Session Information
04 SES 07 B, Reflecting on Special and Inclusive Education: What we know, where we are?
Paper Session
Contribution
In most countries, the initial enthusiastic drive for inclusion has been met by a resurgent role for special education in various guises. This paper considers whether there is an underlying approach to the challenge of education which explains this resistance to inclusion and the ongoing support for special.
Expectations of teacher practice are set within a historical framework. Education has a tendency toward singular shifts, to seek urgent change, only to find that change itself is a marathon, where students are failed by an educational establishment at loggerheads with itself (Shirley & Noble 2016). As a consequence, schools experience waves of reform, that in turn challenge and return to traditional grammars of schooling (Hargreaves & Goodson, 2006). Such waves do not eradicate the contradictory impulses however. They serve as resistance to each other. In terms of policies related to the education of all students, they underlie the tensions and contradictions in how we frame our responses and solutions to the challenges of a (truly) diverse classroom population.
A key part of this challenge is that many of the terms and concepts which are used seem to have a universal shared meaning to the user or sound very similar but have quite a different heritage or meaning (Eg: Booth and Smith, 2002; Courcier, 2007; Hart, 1996; Gaitas and Alves Martins, 2017).
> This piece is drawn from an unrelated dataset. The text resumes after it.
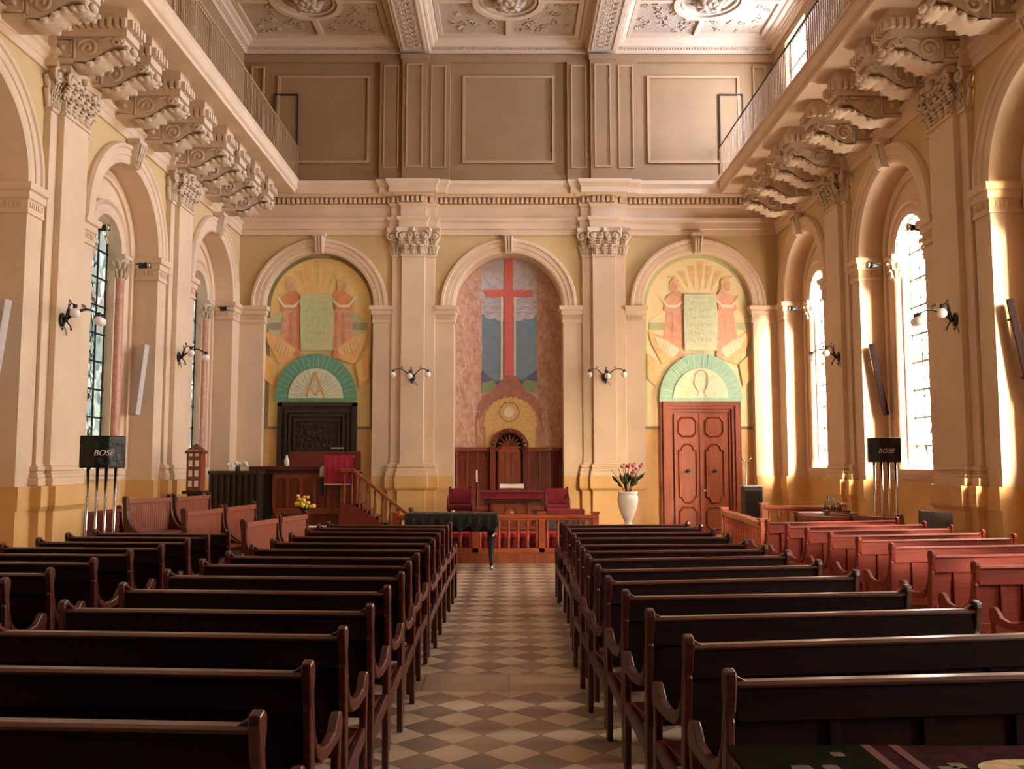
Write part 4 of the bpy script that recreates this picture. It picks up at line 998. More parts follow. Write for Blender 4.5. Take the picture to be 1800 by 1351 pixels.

Concepts emerging from behaviourist or socio-cultural interpretations of learning can sit alongside those from developmental psychology, constructivism and social constructivism as well as from neuroscience, and business and management theory. The different interpretations of the emergent concepts frequently put people at odds with each other and situate their thinking in ways which limit their opportunities to resolve the challenges they face.
Method
This is a conceptual paper based upon the author’s experiences of these contradictions as a researcher, practitioner and user of services, and their consideration of key concepts associated with inclusion.
Expected Outcomes
This paper explores this disjunction within our understandings of learning, in the goals of education and in our bureaucratic responses to resourcing, and contends that it represents struggles between our need for certainty and our capacity to doubt, or inversely, our fear of doubt and our experience of uncertainty.
References
References Booth, T. & Smith, E. (2002) in Black-Hawkins, K., Florian, L. and Rouse, M. (2007) Achievement and Inclusion in Schools, Abingdon, Routledge. Courcier, I. (2007). Teachers’ Perceptions of Personalised Learning. Evaluation & Research in Education, 20(2), 59–80. Gaitas, S., & Alves Martins, M. (2017). Teacher perceived difficulty in implementing differentiated instructional strategies in primary school. International Journal of Inclusive Education, 21(5), 544-556. Hart, S. (1996). Beyond Special Needs: enhancing children's learning through innovative thinking. SAGE. Hargreaves, A., & Goodson, I. (2006). Educational change over time? The sustainability and nonsustainability of three decades of secondary school change and continuity. Educational administration quarterly, 42(1), 3-41. Shirley, D. and Noble, A., 2016. The marathon of educational change. Journal of Educational Change, 17(2), pp.141-144.